UW Aquatic & Fishery Sciences Quantitative Seminar

Elizabeth Moffitt

AFSC & UW

The design and implications of marine protected areas for mobile species

 

Abstract

Marine protected areas (MPAs) are being established globally as a tool for biodiversity conservation and fisheries management. Although MPAs are expected to benefit a wide range of species, most modeling efforts make the simplifying assumption that adults are sedentary. In order to assess the effects of adult and larval movement on persistence and yield within a network of MPAs, I incorporated adult movement within a home range into a spatially explicit population model. I then used this model to evaluate the use of size and spacing guidelines in MPA network design. Because the performance and utility of newly implemented MPAs will likely be judged based on the detection of MPA effects, I explored the question of under what time frame, exploitation level, and organism mobility relative to MPA size should we expect to detect MPA effects using a spatial, size, and age-structured population dynamic model. As expected, the capacity of a population to persist decreased with increasing home range size.

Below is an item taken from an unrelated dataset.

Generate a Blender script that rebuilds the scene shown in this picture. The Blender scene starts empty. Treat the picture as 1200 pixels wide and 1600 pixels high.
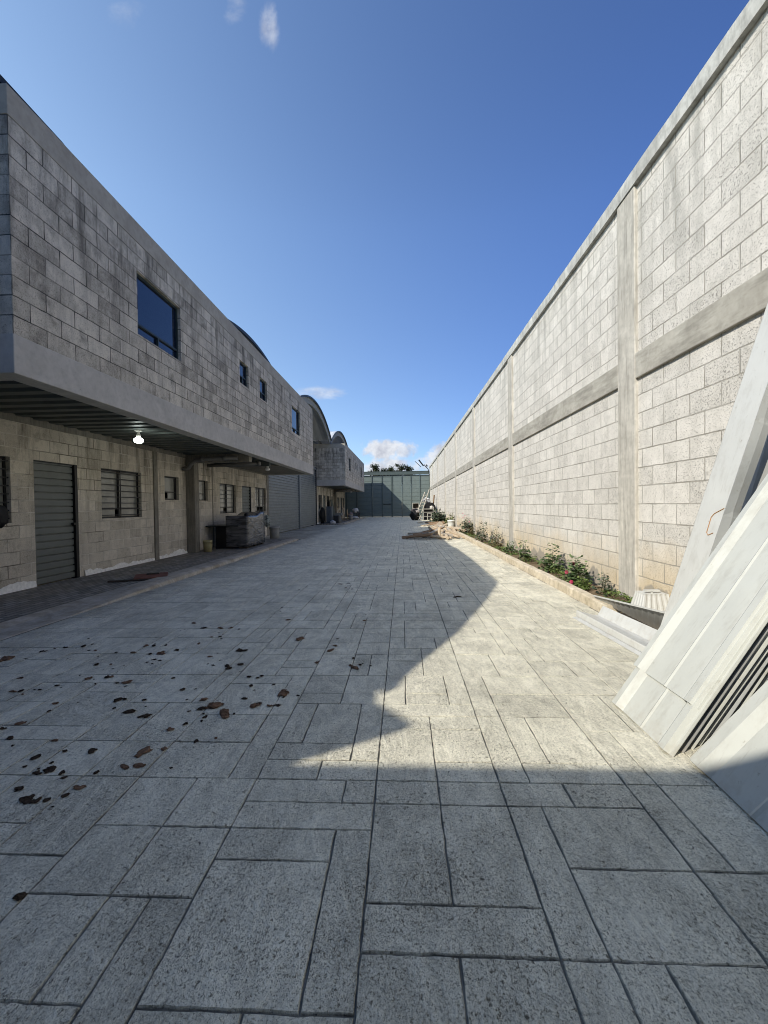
import bpy, bmesh, math, random
from mathutils import Vector, Matrix, noise as mnoise
random.seed(7)
sc = bpy.context.scene
C = sc.collection
R = math.radians

# ------------------------------------------------------------------ helpers
class MB:
    def __init__(s):
        s.v = []; s.f = []; s.c = None
    def quad(s, a, b, c, d):
        n = len(s.v); s.v += [tuple(a), tuple(b), tuple(c), tuple(d)]; s.f.append((n, n+1, n+2, n+3)); return s
    def tri(s, a, b, c):
        n = len(s.v); s.v += [tuple(a), tuple(b), tuple(c)]; s.f.append((n, n+1, n+2)); return s
    def box(s, x0, x1, y0, y1, z0, z1, M=None):
        n = len(s.v)
        p = [(x0,y0,z0),(x1,y0,z0),(x1,y1,z0),(x0,y1,z0),(x0,y0,z1),(x1,y0,z1),(x1,y1,z1),(x0,y1,z1)]
        if M is not None: p = [tuple(M @ Vector(q)) for q in p]
        s.v += p
        s.f += [tuple(n+i for i in q) for q in ((3,2,1,0),(4,5,6,7),(0,1,5,4),(1,2,6,5),(2,3,7,6),(3,0,4,7))]
        return s
    def bar(s, a, b, w, h, up=(0,0,1)):
        a = Vector(a); b = Vector(b); d = (b-a); L = d.length; d.normalize()
        u = Vector(up); sd = d.cross(u)
        if sd.length < 1e-4: sd = d.cross(Vector((1,0,0)))
        sd.normalize(); u = sd.cross(d)
        M = Matrix((( d.x,sd.x,u.x,a.x),(d.y,sd.y,u.y,a.y),(d.z,sd.z,u.z,a.z),(0,0,0,1)))
        return s.box(0, L, -w/2, w/2, -h/2, h/2, M)
    def tube(s, pts, r, k=8, cap=True):
        pts = [Vector(p) for p in pts]; n0 = len(s.v); m = len(pts)
        rr = r if isinstance(r, (list, tuple)) else [r]*m
        ref = Vector((0.3,0.2,0.93)).normalized()
        for i, p in enumerate(pts):
            d = (pts[min(i+1,m-1)] - pts[max(i-1,0)]).normalized()
            a = d.cross(ref)
            if a.length < .05: a = d.cross(Vector((1,0,0)))
            a.normalize(); b = d.cross(a)
            for j in range(k):
                t = 2*math.pi*j/k
                s.v.append(tuple(p + (a*math.cos(t)+b*math.sin(t))*rr[i]))
        for i in range(m-1):
            for j in range(k):
                s.f.append((n0+i*k+j, n0+i*k+(j+1)%k, n0+(i+1)*k+(j+1)%k, n0+(i+1)*k+j))
        if cap:
            s.f.append(tuple(n0+j for j in range(k))[::-1]); s.f.append(tuple(n0+(m-1)*k+j for j in range(k)))
        return s
    def lathe(s, prof, cx, cy, k=20):
        n0 = len(s.v); m = len(prof)
        for (r, z) in prof:
            for j in range(k):
                t = 2*math.pi*j/k; s.v.append((cx+r*math.cos(t), cy+r*math.sin(t), z))
        for i in range(m-1):
            for j in range(k):
                s.f.append((n0+i*k+j, n0+i*k+(j+1)%k, n0+(i+1)*k+(j+1)%k, n0+(i+1)*k+j))
        return s
    def sheet(s, prof, ax_o, U, V, W, thick):
        """extruded open profile: prof list of (u,h), extruded along V by length; thickness along W"""
        o = Vector(ax_o); U = Vector(U); V = Vector(V); W = Vector(W); n = len(s.v); m = len(prof)
        for (u, h) in prof:
            for t in (0, 1):
                for k in (0, 1):
                    s.v.append(tuple(o + U*u + W*(h - k*thick) + V*t))
        q = lambda i,t,k: n + i*4 + t*2 + k
        for i in range(m-1):
            s.f += [(q(i,0,0),q(i+1,0,0),q(i+1,1,0),q(i,1,0)), (q(i,1,1),q(i+1,1,1),q(i+1,0,1),q(i,0,1)),
                    (q(i,0,1),q(i+1,0,1),q(i+1,0,0),q(i,0,0)), (q(i,1,0),q(i+1,1,0),q(i+1,1,1),q(i,1,1))]
        s.f += [(q(0,0,0),q(0,1,0),q(0,1,1),q(0,0,1)), (q(m-1,0,1),q(m-1,1,1),q(m-1,1,0),q(m-1,0,0))]
        return s
    def build(s, name, mat, parent=None, bevel=0, smooth=False, fix=True):
        off = Vector((0,0,0))
        p = parent
        while p is not None: off += Vector(p.location); p = p.parent
        me = bpy.data.meshes.new(name)
        me.from_pydata([(v[0]-off.x, v[1]-off.y, v[2]-off.z) for v in s.v], [], s.f)
        if fix:
            bm = bmesh.new(); bm.from_mesh(me); bmesh.ops.recalc_face_normals(bm, faces=bm.faces); bm.to_mesh(me); bm.free()
        me.materials.append(mat)
        if smooth:
            for pl in me.polygons: pl.use_smooth = True
        o = bpy.data.objects.new(name, me); C.objects.link(o)
        if parent is not None: o.parent = parent
        if bevel:
            b = o.modifiers.new('bevel', 'BEVEL'); b.width = bevel; b.segments = 2; b.limit_method = 'ANGLE'
        return o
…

For home ranging species, population persistence may be more predictable than previously anticipated from models based solely on larval dispersal, in part due to better knowledge of home range sizes. Including adult movement can change persistence results significantly from those of sedentary species; hence is an important consideration in MPA design. Size and spacing guidelines are a useful way to begin the MPA design process, but it is preferable to compare proposed MPA networks using spatially explicit population dynamics models that evaluate population persistence. Increasing MPA size and/or decreasing spacing was especially critical for species with extensive movement, and increasing MPA size was generally more effective than decreasing MPA spacing. The detection of MPA effects increased with exploitation rate and MPA age, and decreased with population mobility (particularly adult movement) relative to MPA size. Monitoring studies must be carefully designed with acknowledgement that spillover of adults and larvae across MPA boundaries may make detection of MPA effects difficult. Analyses of MPA effects can be greatly improved by empirical studies of MPA effects that also report movement of species relative to MPA size and a measure of the level of exploitation (beyond fished versus unfished).